The 4 valve microtonal trumpet

I have described in the blog, Developing the Microtonal Trumpet and its Pedagogy how The Microtonal Trumpet project developed from an exploration of a three-valve instrument using ‘natural’ deviations of pitch from the 12-div equal tempered standard.  The first 5 to 10 of the 24 Microtonal Studies for trumpet were written with the idea that – more or less – a standard instrument could be used for their performance.  However, a number of problems soon become apparent:

  1. Moving the third valve slide at speed can lead to pitch inaccuracy. This is because that, in 24-div music, the slide is used regularly and needs to be pulled out by different amounts.
  2. Moving the slides at speeds while changing valve positions causes difficulties of coordination.
  3. Moving the slide at speed and rapidly changing valve positions can create airlocks which can cause the slide to stall.

These problems could be interpreted as arguments for a 4-valve trumpet, that is, with an additional quarter-tone valve.  And there have been many precedents, including a couple of pre-twentieth century examples (one a cornet), although we don’t know why these particular instruments were made or what music they were designed to play. Alois Hàba (1983-1973), the Czech microtonal composer commissioned 2, 24- div trumpets for the first performance of his opera Matka (Mother) in 1927-9 (the first performance was in 1931). One of these is housed in the instrument collection of the Prague Conservatoire; it was made in Dresden by F.A. Heckel, is pitched in C and uses rotary valves.  My colleague Stephen Altoft visited the Prague Music Museum in 2010 to try the instrument and found it in good condition and still playable although it needed a little maintenance.

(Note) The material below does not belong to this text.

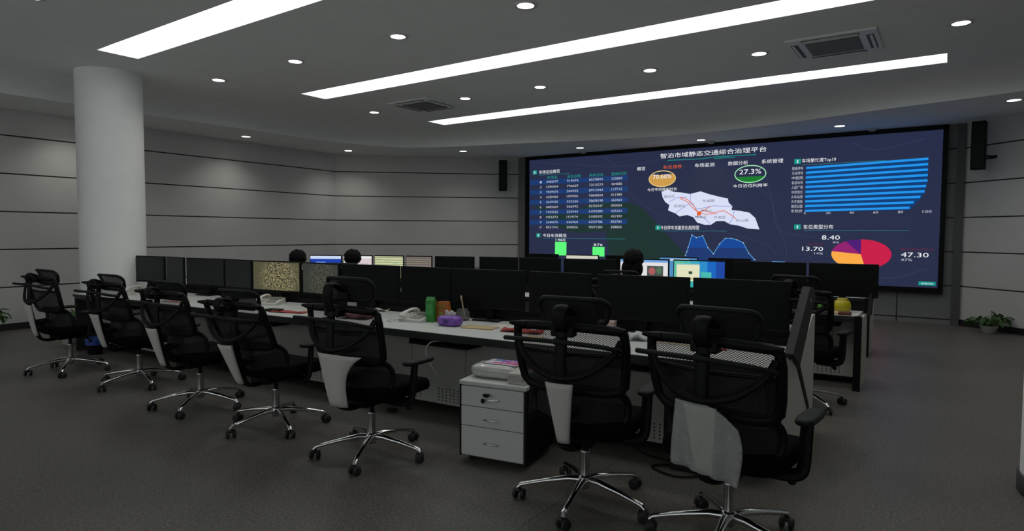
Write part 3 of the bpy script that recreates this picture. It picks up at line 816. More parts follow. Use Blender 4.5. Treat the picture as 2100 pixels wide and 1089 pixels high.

Alois Hába rotary valve quarter-tone trumpet
Alois Hába rotary valve quarter-tone trumpet

The other very significant quarter-tone trumpet historically is that commissioned by jazz trumpeter Don Ellis (1934-1978) from the Frank Holton Company in America, designed by Larry Ramirez.  The first instrument was produced in September, 1965 and it was commercially available for some time afterwards. The Holton instrument had a fourth, piston valve which was played with the little finger of the right hand.

Holton quarter-tone trumpet
Holton quarter-tone trumpet

There have been numerous other examples made since, some of which we discuss in our ‘A Short History of the Microtonal Trumpet‘ but none, as far as we are aware, that allowed a standard trumpet to be set up temporarily to enable two or more microtonal tunings.  This seemed to us the optimum solution both practically, because Stephen could continue to use his concert instruments for microtonal music, and financially (ordering commercially available concert instruments with built-in valves and tuning would cost more than concert instruments, particularly as there would need to be a research element).